DATASET CONTENT:
--- --- ---

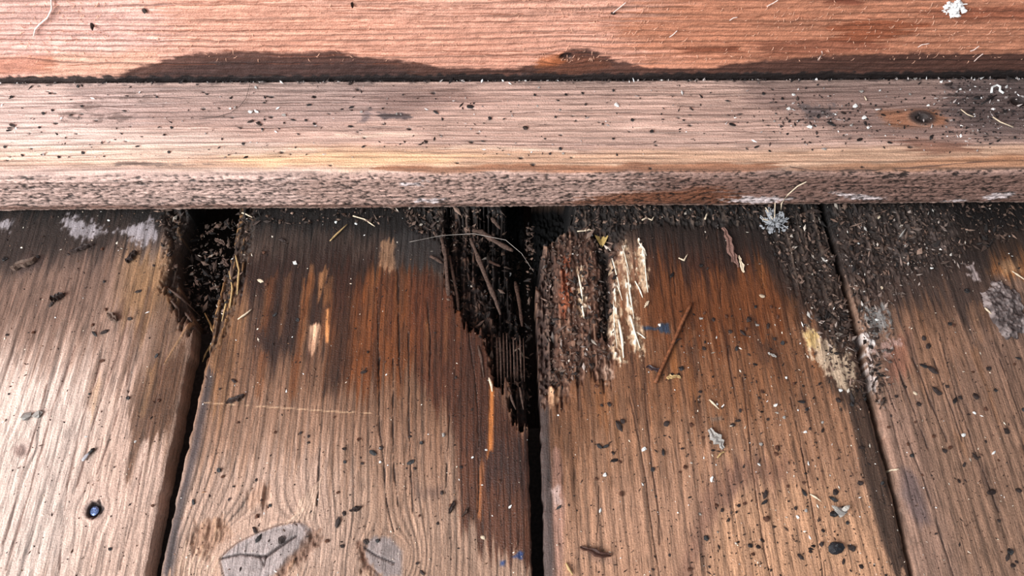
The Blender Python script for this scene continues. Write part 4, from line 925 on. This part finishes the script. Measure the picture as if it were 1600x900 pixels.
# yellow leaf
yl = obj('yellow_leaf', None, label='tiny yellow folded leaf beside the hole under the batten', category='leaf')
x, y = F(941, 363); yl.location = (x, y, floor_z(x, y) + .0015)
V = []; Fc = []
for i in range(6):
    t = i / 5; w = .0032 * (1 - t) ** 0.8 + .0001
    V += [(-w, -.0055 * t, .0018 * (1 - t)), (0, -.0055 * t, 0), (w, -.0055 * t, .0018 * (1 - t)), (w * .9, -.0055 * t, .0014 * (1 - t)), (0, -.0055 * t, -.0004), (-w * .9, -.0055 * t, .0014 * (1 - t))]
for i in range(5):
    for k in range(6): Fc.append((i * 6 + k, i * 6 + (k + 1) % 6, i * 6 + 6 + (k + 1) % 6, i * 6 + 6 + k))
Fc.append((5, 4, 3, 2, 1, 0))
obj('blade', mesh_from('blade', V, Fc), plain('leaf_yellow', (168, 140, 84), 0.6), yl)
# nail in the knot
nl = obj('nail', None, label='bluish steel nail head sunk in the knot of the pale left plank', category='nail')
x, y = F(144, 797); nl.location = (x, y, -0.0018)
V, Fc = tube([(0, 0, -.015), (0, 0, -.0006), (0, 0, -.0005), (0, 0, .0003), (0, 0, .0006)], [.0008, .0008, .0017, .0018, .0012], 14)
obj('head', mesh_from('head', V, Fc), plain('nail_steel', (110, 125, 165), 0.35, 0.5, 0.4, 1500, 0.8), nl)

# ------------------------------------------------------------------ splinters still part of the planks
pB, pC, pA = PLANKS['B'][0], PLANKS['C'][0], PLANKS['A'][0]
def splinter(parent, pts, zs, r, mat=SPLW, flat=0.45):
    return strand('splinter', pts, r, mat, zs=zs, parent=parent, flat=flat)
SPLD = plain('splinter_dark', (62, 44, 36), 0.85, 0.2, 0.5, 1200)
splinter(pB, [(735, 372), (748, 405), (762, 440), (774, 468), (782, 492)], [-.001, -.002, -.003, -.004, -.006], .0011)
splinter(pB, [(738, 360), (752, 362), (772, 376), (790, 386), (802, 392)], [-.0005, -.0008, -.001, -.0015, -.002], .0014)
splinter(pB, [(690, 372), (696, 400), (699, 440), (702, 485), (704, 520)], [.001, .0006, 0, -.0008, -.0016], .0011)
splinter(pB, [(702, 400), (708, 430), (714, 460), (718, 500)], [-.001, -.0015, -.0018, -.0016], .0009, SPLD)
splinter(pB, [(672, 400), (682, 405), (692, 412)], [.0012, .001, .0006], .0009)
splinter(pB, [(805, 440), (811, 470), (816, 510)], [-.006, -.006, -.007], .0010, SPLD)
splinter(pB, [(768, 340), (774, 348), (782, 358)], [-.001, -.0012, -.002], .0010)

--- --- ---

TO DO: Copy each line in full and exactly, omitting any picture.

SOLVED PROBLEM:
The Blender Python script for this scene continues. Write part 4, from line 925 on. This part finishes the script. Measure the picture as if it were 1600x900 pixels.
# yellow leaf
yl = obj('yellow_leaf', None, label='tiny yellow folded leaf beside the hole under the batten', category='leaf')
x, y = F(941, 363); yl.location = (x, y, floor_z(x, y) + .0015)
V = []; Fc = []
for i in range(6):
    t = i / 5; w = .0032 * (1 - t) ** 0.8 + .0001
    V += [(-w, -.0055 * t, .0018 * (1 - t)), (0, -.0055 * t, 0), (w, -.0055 * t, .0018 * (1 - t)), (w * .9, -.0055 * t, .0014 * (1 - t)), (0, -.0055 * t, -.0004), (-w * .9, -.0055 * t, .0014 * (1 - t))]
for i in range(5):
    for k in range(6): Fc.append((i * 6 + k, i * 6 + (k + 1) % 6, i * 6 + 6 + (k + 1) % 6, i * 6 + 6 + k))
Fc.append((5, 4, 3, 2, 1, 0))
obj('blade', mesh_from('blade', V, Fc), plain('leaf_yellow', (168, 140, 84), 0.6), yl)
# nail in the knot
nl = obj('nail', None, label='bluish steel nail head sunk in the knot of the pale left plank', category='nail')
x, y = F(144, 797); nl.location = (x, y, -0.0018)
V, Fc = tube([(0, 0, -.015), (0, 0, -.0006), (0, 0, -.0005), (0, 0, .0003), (0, 0, .0006)], [.0008, .0008, .0017, .0018, .0012], 14)
obj('head', mesh_from('head', V, Fc), plain('nail_steel', (110, 125, 165), 0.35, 0.5, 0.4, 1500, 0.8), nl)

# ------------------------------------------------------------------ splinters still part of the planks
pB, pC, pA = PLANKS['B'][0], PLANKS['C'][0], PLANKS['A'][0]
def splinter(parent, pts, zs, r, mat=SPLW, flat=0.45):
    return strand('splinter', pts, r, mat, zs=zs, parent=parent, flat=flat)
SPLD = plain('splinter_dark', (62, 44, 36), 0.85, 0.2, 0.5, 1200)
splinter(pB, [(735, 372), (748, 405), (762, 440), (774, 468), (782, 492)], [-.001, -.002, -.003, -.004, -.006], .0011)
splinter(pB, [(738, 360), (752, 362), (772, 376), (790, 386), (802, 392)], [-.0005, -.0008, -.001, -.0015, -.002], .0014)
splinter(pB, [(690, 372), (696, 400), (699, 440), (702, 485), (704, 520)], [.001, .0006, 0, -.0008, -.0016], .0011)
splinter(pB, [(702, 400), (708, 430), (714, 460), (718, 500)], [-.001, -.0015, -.0018, -.0016], .0009, SPLD)
splinter(pB, [(672, 400), (682, 405), (692, 412)], [.0012, .001, .0006], .0009)
splinter(pB, [(805, 440), (811, 470), (816, 510)], [-.006, -.006, -.007], .0010, SPLD)
splinter(pB, [(768, 340), (774, 348), (782, 358)], [-.001, -.0012, -.002], .0010)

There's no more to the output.